The Germans, as I said, form a most valuable addition to our population, when mingled with the great predominant race inhabiting the northern part of this continent. Whenever colonists settle among a different nation, in such numbers and so closely together that they may live on among themselves, without intermixture with the original inhabitants, a variety of inconveniences will necessarily arise. Living in an isolated state, the current of civilization of the country in which they live does not reach them; and they are equally cut off from that of their mother country: mental stagnation is the consequence. They remain a foreign element, an ill-joined part of the great machinery of which they still form, and needs must form, a part. Sometimes, indeed, particular circumstances may alter the view of the case. When the French Protestant colonists were received into Prussia, it was perhaps judicious to allow them, for example in Berlin, to form for a time a community for themselves, to have their own jurisdiction, schools, and churches, because they were more perfect in many branches of industry than the people among whom they settled; and, had they been obliged to immerge forthwith, their skill, so desirable to those who received them, might have been lost.
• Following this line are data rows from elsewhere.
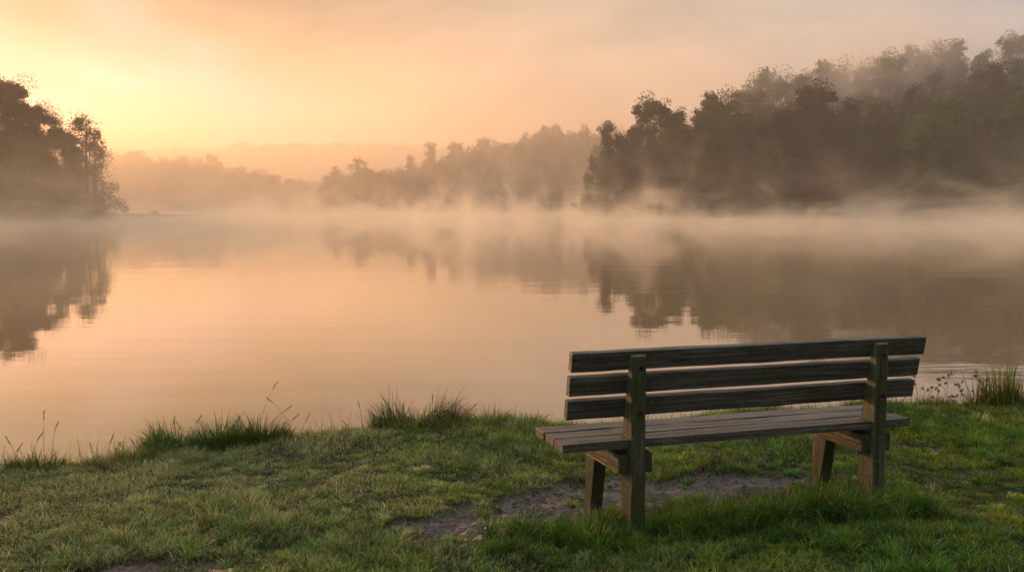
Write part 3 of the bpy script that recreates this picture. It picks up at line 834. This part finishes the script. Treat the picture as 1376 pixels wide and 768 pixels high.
# ------------------------------------------------------------------ grass
def blades(P, h, w, lean_, az, col, tipcol=None, curve=1.6, seed=0):
    'P (n,3) roots; returns V, loops, counts, cols.  Each blade: 3 segments, tapered, bending over'
    n = len(P)
    lv = np.array([0, .38, .72, 1.0]); wd = np.array([1, .85, .55, 0])
    dx, dy = np.cos(az), np.sin(az)
    face = az + math.pi/2 + np.random.default_rng(seed).uniform(-.9, .9, n)
    fx, fy = np.cos(face), np.sin(face)
    rows = []
    for i, (t, ww) in enumerate(zip(lv, wd)):
        out = lean_*h*t**curve
        up = h*t*np.sqrt(np.maximum(1-(lean_*t)**2*.75, .12))
        c = P + np.stack([dx*out, dy*out, up], 1)
        o = np.stack([fx, fy, np.zeros(n)], 1)*(w*ww*.5)[:, None]
        if i < 3: rows += [c-o, c+o]
        else: rows += [c]
    V = np.stack(rows, 1).reshape(-1, 3)
    b = (np.arange(n)*7)[:, None]
    f = np.array([0, 1, 3, 2, 2, 3, 5, 4, 4, 5, 6])
    loops = (b+f).ravel()
    counts = np.tile([4, 4, 3], n)
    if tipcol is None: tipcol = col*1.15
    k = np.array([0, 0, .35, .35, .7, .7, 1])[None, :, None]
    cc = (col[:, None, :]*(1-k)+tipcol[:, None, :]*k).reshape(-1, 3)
    return V, loops, counts, cc
def join_np(parts):
    V = []; L = []; C = []; K = []; o = 0
    for v, l, c, k in parts:
        V.append(v); L.append(np.asarray(l).ravel()+o); C.append(c); K.append(k); o += len(v)
    return np.concatenate(V), np.concatenate(L), np.concatenate(C), np.concatenate(K)
GREEN = np.array([.070, .150, .008]); DARKG = np.array([.028, .088, .020]); YEL = np.array([.20, .23, .010]); STRAW = np.array([.38, .32, .15]); BROWN = np.array([.12, .07, .025]); FROST = np.array([.36, .38, .24])
def grass_colour(x, y, g):
    n = len(x)
    a = fbm(x*2.3+11, y*2.3+5, 3); b = fbm(x*.9+31, y*.9+7, 3); c = fbm(x*4+1, y*4+77, 3)
    col = GREEN[None]*(1-sstep(.35, .62, a))[:, None] + YEL[None]*sstep(.35, .62, a)[:, None]*.75 + GREEN[None]*sstep(.35, .62, a)[:, None]*.25
    d = sstep(.45, .65, c)[:, None]; col = col*(1-d*.7)+DARKG*d*.7
    # drier, dew-laden turf to the left and along the bank
    dry = np.clip(.46-.25*(x+.7), .06, .68)*sstep(.36, .60, b) + .16*sstep(.8, .1, lip(x)-y)
    k = (g.random(n) < dry)
    col[k] = (STRAW*.55+FROST*.45)*(.5+.6*g.random((k.sum(), 1)))
    k = g.random(n) < .05; col[k] = BROWN*(.7+.7*g.random((k.sum(), 1)))
    return col*(.40+1.35*g.random((n, 1))**1.3)
def scatter(n, x0, x1, y0, y1, g):
    return g.uniform(x0, x1, n), g.uniform(y0, y1, n)
def turf():
    g = np.random.default_rng(5)
    X, Y, Hh, AZ, LN, CC = [], [], [], [], [], []
    def keep(x, y):
        md = mudmask(x, y); tf = sstep(.60, .68, fbm(x*8+60, y*8, 3))
        d = (1-md*(1-.5*tf))*(1-sstep(.15, .40, y-lip(x)))
        return g.random(len(x)) < d
    # short carpet
    for n, b in ((430000, (-3.4, 4.6, 3.6, 8.2)), (35000, (-7.5, -3.4, 2.5, 7)), (35000, (4.6, 8.5, 2.5, 9)), (25000, (-6, 6, 1.5, 3.6))):
        x, y = scatter(n, *b, g)
        k = keep(x, y); x, y = x[k], y[k]; n = len(x)
        X.append(x); Y.append(y)
        Hh.append((.014+.030*sstep(.35, .7, fbm(x*3.3+2, y*3.3+9, 3)))*g.uniform(.4, 1.5, n))
        AZ.append(g.uniform(0, 6.283, n)); LN.append(g.uniform(.3, 1.2, n)); CC.append(grass_colour(x, y, g))
    # small tussocks: blades spray out from a shared root, one tone per tussock
    for m, b in ((8200, (-3.4, 4.6, 3.6, 8.2)), (900, (-7.5, -3.4, 2.5, 7)), (900, (4.6, 8.5, 2.5, 9)), (600, (-6, 6, 1.5, 3.6))):
        cx, cyy = scatter(m, *b, g); k = keep(cx, cyy); cx, cyy = cx[k], cyy[k]; m = len(cx)
        rad = g.uniform(.018, .060, m); hh = g.uniform(.022, .055, m)*(.7+1.0*sstep(.4, .7, fbm(cx*1.6+8, cyy*1.6, 2)))
        cc = grass_colour(cx, cyy, g)*.6+GREEN*.4; cc = cc*g.uniform(.45, 1.5, (m, 1))
        cnt = (28+rad*1100).astype(int); i = np.repeat(np.arange(m), cnt); n = len(i)
        r = rad[i]*np.abs(g.normal(0, .6, n)); a = g.uniform(0, 6.283, n)
        X.append(cx[i]+r*np.cos(a)); Y.append(cyy[i]+r*np.sin(a))
        Hh.append(hh[i]*g.uniform(.5, 1.3, n)); AZ.append(a+g.normal(0, .5, n)); LN.append(g.uniform(.25, 1.15, n))
        CC.append(cc[i]*g.uniform(.75, 1.3, (n, 1)))
    # ragged fringe of taller tussocks right along the bank edge
    m = 1100; cx = g.uniform(-4.2, 5.4, m); cyy = lip(cx)+g.uniform(-.28, .10, m)
    rad = g.uniform(.02, .06, m); hh = g.uniform(.035, .085, m)*(.5+1.2*sstep(.35, .65, fbm(cx*2.6+3, cx*0+9, 2)))
    cc = grass_colour(cx, cyy, g)*g.uniform(.45, 1.1, (m, 1)); i = np.repeat(np.arange(m), 42); n = len(i)
    r = rad[i]*np.abs(g.normal(0, .6, n)); a = g.uniform(0, 6.283, n)
    X.append(cx[i]+r*np.cos(a)); Y.append(cyy[i]+r*np.sin(a)); Hh.append(hh[i]*g.uniform(.35, 1.4, n)/1.4)
    AZ.append(a+g.normal(0, .5, n)); LN.append(g.uniform(.2, 1.1, n)); CC.append(cc[i]*g.uniform(.6, 1.3, (n, 1)))
    m = 900; xx = g.uniform(-4.2, 5.4, m); xx = xx[fbm(xx*2.1+5, xx*0+2, 2) > .42]; m = len(xx)
    X.append(xx); Y.append(lip(xx)+g.uniform(-.2, .1, m)); Hh.append(g.uniform(.05, .17, m)); AZ.append(g.uniform(0, 6.283, m)); LN.append(g.uniform(.05, .7, m))
    CC.append((STRAW*.5+GREEN*.3)*g.uniform(.5, 1.2, (m, 1)))
    x = np.concatenate(X); y = np.concatenate(Y); h = np.concatenate(Hh); az = np.concatenate(AZ); ln = np.concatenate(LN); col = np.concatenate(CC)
    k = y-lip(x) < .35; x, y, h, az, ln, col = x[k], y[k], h[k], az[k], ln[k], col[k]
    n = len(x); z = ground_z(x, y)
    h = h*(1+.5*sstep(.45, .0, lip(x)-y))
    P = np.stack([x, y, z-.004], 1)
    # dew whitens some tips towards the left and the water
    dew = (g.random(n) < np.clip(.50-.14*x, .10, .8))[:, None]
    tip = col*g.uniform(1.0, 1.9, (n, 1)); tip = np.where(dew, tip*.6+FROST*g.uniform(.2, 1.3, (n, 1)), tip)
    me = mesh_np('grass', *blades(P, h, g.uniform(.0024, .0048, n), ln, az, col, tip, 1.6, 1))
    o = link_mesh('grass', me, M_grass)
    tag(o, 'short dewy turf covering the bank in front of the lake', 'grass', kind='stuff')
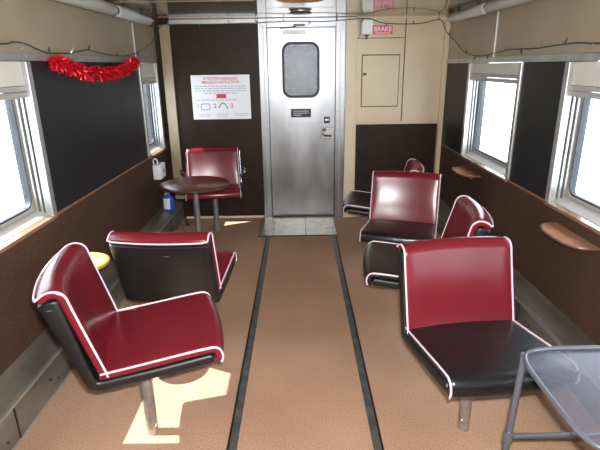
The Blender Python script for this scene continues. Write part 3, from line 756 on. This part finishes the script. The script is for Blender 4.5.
# tinsel garland
t = thing('tinsel_garland', 'red tinsel garland sagging across the top of the left black panel', 'garland')
ctrl = [(-1.372, 2.86, 1.650), (-1.366, 3.0, 1.620), (-1.362, 3.2, 1.585), (-1.362, 3.42, 1.570), (-1.362, 3.68, 1.572), (-1.362, 3.9, 1.590), (-1.366, 4.12, 1.622), (-1.372, 4.28, 1.655)]
GP = smooth_path(ctrl, 10)
bm = bmesh.new(); tube(bm, GP, 0.007, 6); link('core', bm, TINSEL, t, True)
bm = bmesh.new()
for k_ in range(2600):
    i = random.randrange(len(GP) - 1); p = GP[i].lerp(GP[i + 1], random.random()); T = (GP[i + 1] - GP[i]).normalized()
    a = random.uniform(0, 2 * PI); n1 = T.orthogonal().normalized(); n2 = T.cross(n1); d = (n1 * math.cos(a) + n2 * math.sin(a) + T * random.uniform(-0.6, 0.6)).normalized()
    l = random.uniform(0.028, 0.060); s_ = d.cross(Vector((random.uniform(-1, 1), random.uniform(-1, 1), random.uniform(-1, 1)))).normalized() * 0.0042
    m1 = p + d * l * 0.55 + Vector((0, 0, -0.002)); e = p + d * l + Vector((0, 0, -0.006))
    for q in (m1, e):
        if q.x < XL + 0.006: q.x = XL + 0.006
    v_ = [bm.verts.new(q) for q in (p - s_, p + s_, m1 + s_, m1 - s_, e + s_ * 0.5, e - s_ * 0.5)]
    bm.faces.new((v_[0], v_[1], v_[2], v_[3])); bm.faces.new((v_[3], v_[2], v_[4], v_[5]))
o = link('strands', bm, TINSEL, t); o['kind'] = 'stuff'

# ------------------------------------------------------------------ outside: snow ground and pale bank
bm = bmesh.new(); box(bm, -60, 60, -60, 60, -1.3, -1.2)
struct(link('ground', bm, SNOW), 'snow covered ground outside')
bm = bmesh.new()
for sd in (-1, 1):
    rows = []
    for j in range(5):
        rows.append([bm.verts.new((sd * (9 + j * 1.2), -20 + k_ * 1.0, -1.19 + (0, 0.5, 0.9, 1.1, 0)[j] * (0.7 + 0.5 * random.random()) * (j > 0))) for k_ in range(50)])
    for A, B in zip(rows, rows[1:]):
        for k_ in range(49): bm.faces.new((A[k_], A[k_ + 1], B[k_ + 1], B[k_]))
struct(link('ground_bank', bm, FARTREE, None, True), 'low snowy bank outside')
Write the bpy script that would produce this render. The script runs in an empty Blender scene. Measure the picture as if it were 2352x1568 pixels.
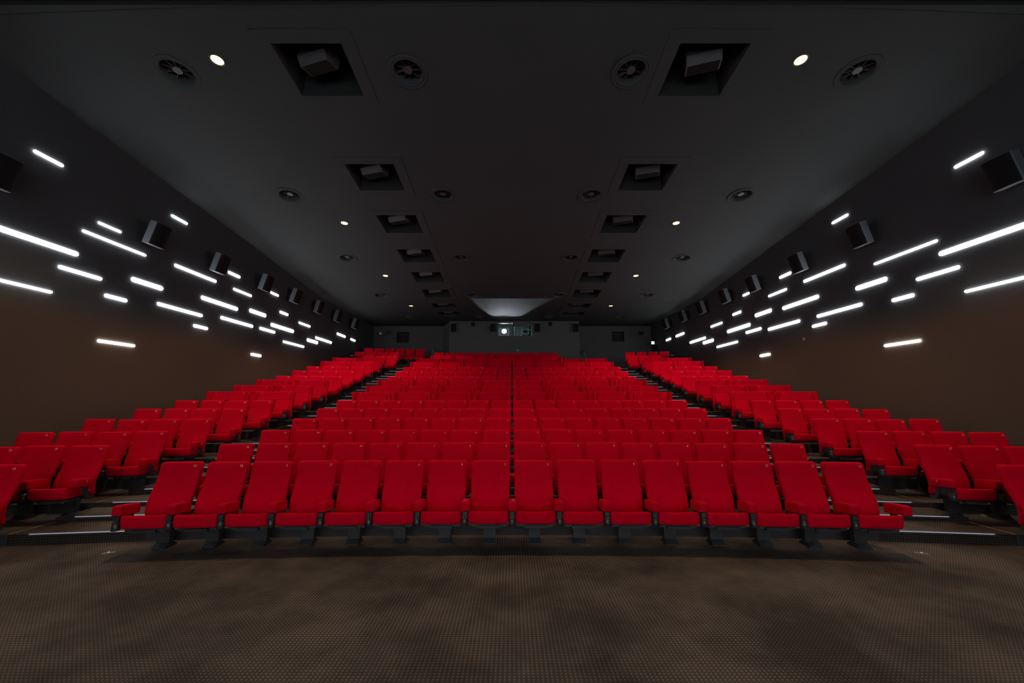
import bpy, bmesh, math, random
from mathutils import Vector, Matrix
random.seed(7)
SC = bpy.context.scene
COL = SC.collection
PI = math.pi

# ------------------------------------------------------------------ camera
FPX, PITCH, CAMH = 915.0, math.radians(8.45), 1.74
CP, SP = math.cos(PITCH), math.sin(PITCH)

def ray(x, y):
    u = (x - 1176) / FPX; v = (784 - y) / FPX
    return (u, CP - v * SP, SP + v * CP)

def at_y(x, y, Y):
    r = ray(x, y); t = Y / r[1]
    return Vector((t * r[0], Y, CAMH + t * r[2]))

def at_x(x, y, X):
    r = ray(x, y); t = X / r[0]
    return Vector((X, t * r[1], CAMH + t * r[2]))

cam = bpy.data.cameras.new('camera'); cam.sensor_width = 36.0
cam.lens = 36.0 * FPX / 2352.0; cam.clip_start = 0.05; cam.clip_end = 100
cam_ob = bpy.data.objects.new('camera', cam); COL.objects.link(cam_ob)
cam_ob.location = (0, 0, CAMH); cam_ob.rotation_euler = (PI / 2 + PITCH, 0, 0)
SC.camera = cam_ob

SC.view_settings.view_transform = 'Standard'
SC.view_settings.look = 'None'
SC.view_settings.exposure = 0.0
SC.view_settings.gamma = 1.0
SC.view_settings.use_curve_mapping = False
SC.cycles.use_denoising = True
SC.cycles.max_bounces = 6
SC.cycles.diffuse_bounces = 4
SC.cycles.glossy_bounces = 3
SC.cycles.sample_clamp_indirect = 4.0
SC.cycles.caustics_reflective = False
SC.cycles.caustics_refractive = False
SC.cycles.use_light_tree = True
w = bpy.data.worlds.new('world'); SC.world = w; w.use_nodes = True
w.node_tree.nodes['Background'].inputs[0].default_value = (0, 0, 0, 1)
w.node_tree.nodes['Background'].inputs[1].default_value = 0.0

# ------------------------------------------------------------------ materials
def new_mat(name):
    m = bpy.data.materials.new(name); m.use_nodes = True
    return m, m.node_tree, m.node_tree.nodes['Principled BSDF']

def N(nt, typ, **kw):
    n = nt.nodes.new(typ)
    for k, v in kw.items(): setattr(n, k, v)
    return n

def math_node(nt, op, a, b=None):
    n = N(nt, 'ShaderNodeMath', operation=op)
    for i, q in enumerate((a, b)):
        if q is None: continue
        if isinstance(q, (int, float)): n.inputs[i].default_value = q
        else: nt.links.new(q, n.inputs[i])
    return n.outputs[0]

def plain(name, col, rough=0.6, metal=0.0, spec=0.5, var=0.12, scale=6.0, bump=0.0, bscale=200.0):
    m, nt, p = new_mat(name)
    p.inputs['Roughness'].default_value = rough
    p.inputs['Metallic'].default_value = metal
    p.inputs['Specular IOR Level'].default_value = spec
    tc = N(nt, 'ShaderNodeTexCoord'); nz = N(nt, 'ShaderNodeTexNoise')
    nz.inputs['Scale'].default_value = scale; nz.inputs['Detail'].default_value = 4
    nt.links.new(tc.outputs['Object'], nz.inputs['Vector'])
    mx = N(nt, 'ShaderNodeMix', data_type='RGBA')
    mx.inputs['A'].default_value = (*[c * (1 - var) for c in col], 1)
    mx.inputs['B'].default_value = (*[min(1, c * (1 + var)) for c in col], 1)
    nt.links.new(nz.outputs['Fac'], mx.inputs['Factor'])
    nt.links.new(mx.outputs['Result'], p.inputs['Base Color'])
    if bump:
        b = N(nt, 'ShaderNodeBump'); b.inputs['Strength'].default_value = bump; b.inputs['Distance'].default_value = 0.002
        n2 = N(nt, 'ShaderNodeTexNoise'); n2.inputs['Scale'].default_value = bscale
        nt.links.new(tc.outputs['Object'], n2.inputs['Vector'])
        nt.links.new(n2.outputs['Fac'], b.inputs['Height']); nt.links.new(b.outputs['Normal'], p.inputs['Normal'])
    return m

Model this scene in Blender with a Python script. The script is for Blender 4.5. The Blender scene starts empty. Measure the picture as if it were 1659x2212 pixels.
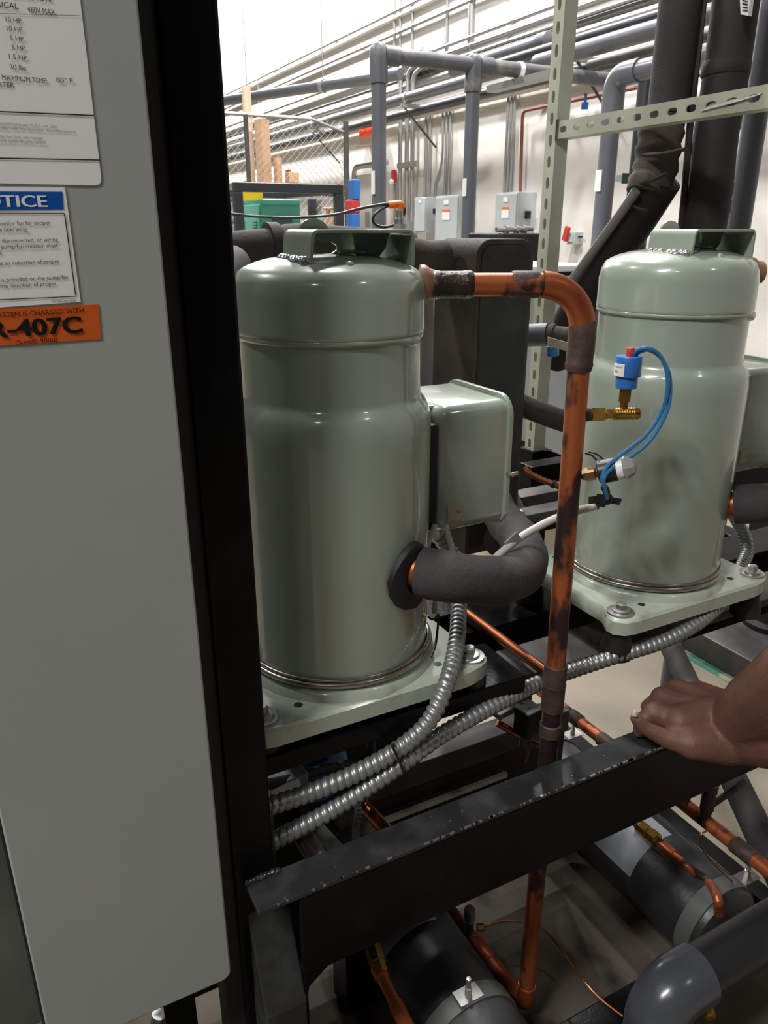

At present, however, they too are immerged in the mass of the population. Besides, the inconvenience arising from their forming a separate community was never very great, since they were few in number, and belonged by their professions to the better educated classes. But take an example in the Hussites, who settled in Germany; remember the Bohemian village near Berlin, called Rixdorf, the inhabitants of which obstinately refused intermarrying with Germans, and many of whom, until very recently, continued to speak Bohemian only. Those, therefore, who lately proposed to form a whole German state in our west, ought to weigh well their project before they set about it, if ever it should become possible to put this scheme into practice, which I seriously doubt. “Ossification,” as the Germans call it, would be the unavoidable consequence. These colonists would be unable, though they might come by thousands and tens of thousands, to develop for themselves German literature, German language, German law, German science, German art; everything would remain stationary at the point where it was when they brought it over from the mother country, and within less than fifty years our colony would degenerate into an antiquated, ill-adapted element of our great national system, with which, sooner or later, it must assimilate. What a voluntary closing of the eyes to light would it be for a colony among people of the Anglican race, which, in point of politics, has left every other race far behind, to strive to isolate itself!